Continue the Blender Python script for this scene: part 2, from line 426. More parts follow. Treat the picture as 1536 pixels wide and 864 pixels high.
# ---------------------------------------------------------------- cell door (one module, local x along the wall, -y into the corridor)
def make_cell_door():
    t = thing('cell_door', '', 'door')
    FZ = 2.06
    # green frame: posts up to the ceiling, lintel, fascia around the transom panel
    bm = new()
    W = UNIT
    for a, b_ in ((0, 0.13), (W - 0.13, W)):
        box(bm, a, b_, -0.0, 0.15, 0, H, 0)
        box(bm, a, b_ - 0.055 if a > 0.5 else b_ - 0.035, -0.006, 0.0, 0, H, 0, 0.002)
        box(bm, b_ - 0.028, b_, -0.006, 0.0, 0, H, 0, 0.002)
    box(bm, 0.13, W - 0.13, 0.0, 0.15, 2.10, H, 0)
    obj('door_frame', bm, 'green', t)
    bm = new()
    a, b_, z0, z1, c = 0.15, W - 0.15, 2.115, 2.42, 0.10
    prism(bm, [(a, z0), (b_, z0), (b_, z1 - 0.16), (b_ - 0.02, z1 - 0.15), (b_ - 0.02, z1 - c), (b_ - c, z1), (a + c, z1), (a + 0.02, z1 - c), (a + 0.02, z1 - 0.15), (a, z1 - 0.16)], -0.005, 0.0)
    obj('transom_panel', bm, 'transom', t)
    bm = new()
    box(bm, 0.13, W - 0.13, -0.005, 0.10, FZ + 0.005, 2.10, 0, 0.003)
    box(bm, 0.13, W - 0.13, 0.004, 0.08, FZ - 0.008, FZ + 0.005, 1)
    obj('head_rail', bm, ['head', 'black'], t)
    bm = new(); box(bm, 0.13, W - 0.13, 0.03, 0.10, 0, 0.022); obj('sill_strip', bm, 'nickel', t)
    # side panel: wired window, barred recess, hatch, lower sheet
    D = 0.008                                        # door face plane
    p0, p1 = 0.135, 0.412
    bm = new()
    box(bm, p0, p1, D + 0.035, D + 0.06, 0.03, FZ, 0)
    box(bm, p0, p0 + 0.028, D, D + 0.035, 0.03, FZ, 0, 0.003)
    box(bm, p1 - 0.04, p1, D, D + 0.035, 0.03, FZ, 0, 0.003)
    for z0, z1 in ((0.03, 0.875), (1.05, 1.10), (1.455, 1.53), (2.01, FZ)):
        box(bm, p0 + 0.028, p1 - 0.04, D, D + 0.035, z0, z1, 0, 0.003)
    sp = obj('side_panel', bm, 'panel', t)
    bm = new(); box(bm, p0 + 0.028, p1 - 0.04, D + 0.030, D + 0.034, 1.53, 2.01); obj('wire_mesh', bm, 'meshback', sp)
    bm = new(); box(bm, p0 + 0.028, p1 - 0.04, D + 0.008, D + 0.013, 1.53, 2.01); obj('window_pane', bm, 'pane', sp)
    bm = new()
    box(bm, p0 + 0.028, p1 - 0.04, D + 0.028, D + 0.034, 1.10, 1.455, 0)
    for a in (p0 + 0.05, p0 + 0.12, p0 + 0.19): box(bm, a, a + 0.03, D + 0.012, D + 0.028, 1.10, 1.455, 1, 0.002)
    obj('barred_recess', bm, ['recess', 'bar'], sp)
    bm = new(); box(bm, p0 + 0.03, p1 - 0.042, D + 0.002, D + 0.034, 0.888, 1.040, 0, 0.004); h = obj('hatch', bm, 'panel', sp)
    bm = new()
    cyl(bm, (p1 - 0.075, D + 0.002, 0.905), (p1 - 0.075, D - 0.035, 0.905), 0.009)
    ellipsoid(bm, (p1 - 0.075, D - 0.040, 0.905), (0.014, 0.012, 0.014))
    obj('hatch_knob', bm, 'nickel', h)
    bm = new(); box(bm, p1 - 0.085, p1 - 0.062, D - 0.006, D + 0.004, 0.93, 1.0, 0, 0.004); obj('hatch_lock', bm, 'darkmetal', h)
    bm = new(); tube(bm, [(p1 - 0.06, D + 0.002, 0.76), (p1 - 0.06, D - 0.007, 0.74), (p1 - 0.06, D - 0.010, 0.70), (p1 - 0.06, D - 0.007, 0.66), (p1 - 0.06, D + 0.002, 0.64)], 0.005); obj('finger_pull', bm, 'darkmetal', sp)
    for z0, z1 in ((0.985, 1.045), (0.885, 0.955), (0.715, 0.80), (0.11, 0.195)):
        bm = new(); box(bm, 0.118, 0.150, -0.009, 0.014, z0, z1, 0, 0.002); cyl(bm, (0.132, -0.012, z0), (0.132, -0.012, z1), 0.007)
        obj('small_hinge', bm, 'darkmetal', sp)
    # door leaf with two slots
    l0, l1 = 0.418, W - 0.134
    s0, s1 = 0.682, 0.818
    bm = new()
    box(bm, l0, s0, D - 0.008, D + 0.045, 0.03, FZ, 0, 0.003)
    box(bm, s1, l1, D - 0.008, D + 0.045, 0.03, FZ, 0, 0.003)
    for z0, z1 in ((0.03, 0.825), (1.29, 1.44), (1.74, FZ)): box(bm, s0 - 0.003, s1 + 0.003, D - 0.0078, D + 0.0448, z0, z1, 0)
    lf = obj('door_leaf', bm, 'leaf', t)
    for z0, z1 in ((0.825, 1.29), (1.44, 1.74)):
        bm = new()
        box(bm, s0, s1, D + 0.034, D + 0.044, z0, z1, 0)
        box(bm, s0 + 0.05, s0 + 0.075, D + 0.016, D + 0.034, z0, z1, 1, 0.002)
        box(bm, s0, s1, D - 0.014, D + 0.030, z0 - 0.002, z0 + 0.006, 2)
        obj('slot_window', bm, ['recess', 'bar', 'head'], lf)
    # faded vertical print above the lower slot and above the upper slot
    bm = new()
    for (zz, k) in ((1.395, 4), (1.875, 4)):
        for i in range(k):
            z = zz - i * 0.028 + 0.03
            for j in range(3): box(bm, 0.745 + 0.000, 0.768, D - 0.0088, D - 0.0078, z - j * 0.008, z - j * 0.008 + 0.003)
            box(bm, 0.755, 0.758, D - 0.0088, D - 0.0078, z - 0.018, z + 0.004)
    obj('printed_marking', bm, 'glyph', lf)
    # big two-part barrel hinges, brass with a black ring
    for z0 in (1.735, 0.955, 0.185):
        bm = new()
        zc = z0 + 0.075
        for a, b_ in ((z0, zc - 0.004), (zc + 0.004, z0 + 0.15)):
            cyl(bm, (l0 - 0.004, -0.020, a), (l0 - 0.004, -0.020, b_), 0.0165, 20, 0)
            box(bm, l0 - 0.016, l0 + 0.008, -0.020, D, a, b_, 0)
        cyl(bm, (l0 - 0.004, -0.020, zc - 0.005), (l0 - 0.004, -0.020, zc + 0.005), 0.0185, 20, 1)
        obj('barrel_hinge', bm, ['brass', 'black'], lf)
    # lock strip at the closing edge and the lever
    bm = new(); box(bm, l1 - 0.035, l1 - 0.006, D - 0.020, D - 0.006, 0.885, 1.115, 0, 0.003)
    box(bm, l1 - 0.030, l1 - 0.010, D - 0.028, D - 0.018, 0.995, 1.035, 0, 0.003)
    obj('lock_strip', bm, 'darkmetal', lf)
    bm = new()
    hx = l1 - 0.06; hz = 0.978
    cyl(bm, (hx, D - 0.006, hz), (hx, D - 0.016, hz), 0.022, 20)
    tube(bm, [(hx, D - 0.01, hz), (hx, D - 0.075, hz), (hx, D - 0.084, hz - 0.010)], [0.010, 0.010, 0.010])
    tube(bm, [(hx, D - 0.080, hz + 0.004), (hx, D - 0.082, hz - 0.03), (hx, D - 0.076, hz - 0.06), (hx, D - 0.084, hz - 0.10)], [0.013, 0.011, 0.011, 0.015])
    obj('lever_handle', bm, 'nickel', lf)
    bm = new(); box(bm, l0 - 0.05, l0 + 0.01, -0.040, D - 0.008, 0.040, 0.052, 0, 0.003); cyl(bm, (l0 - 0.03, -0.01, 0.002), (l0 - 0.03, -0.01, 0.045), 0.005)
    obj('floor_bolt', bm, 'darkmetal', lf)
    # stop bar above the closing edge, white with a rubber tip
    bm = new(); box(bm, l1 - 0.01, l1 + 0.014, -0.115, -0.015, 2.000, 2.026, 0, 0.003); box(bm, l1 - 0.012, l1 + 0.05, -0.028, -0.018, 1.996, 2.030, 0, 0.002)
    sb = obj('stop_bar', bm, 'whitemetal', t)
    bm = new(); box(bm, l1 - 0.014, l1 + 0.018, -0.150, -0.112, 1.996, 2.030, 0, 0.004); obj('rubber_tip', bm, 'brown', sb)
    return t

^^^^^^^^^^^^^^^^

What is required: Select every line where the word "part" occurs.

Written response:
Continue the Blender Python script for this scene: part 2, from line 426. More parts follow. Treat the picture as 1536 pixels wide and 864 pixels high.
    # big two-part barrel hinges, brass with a black ring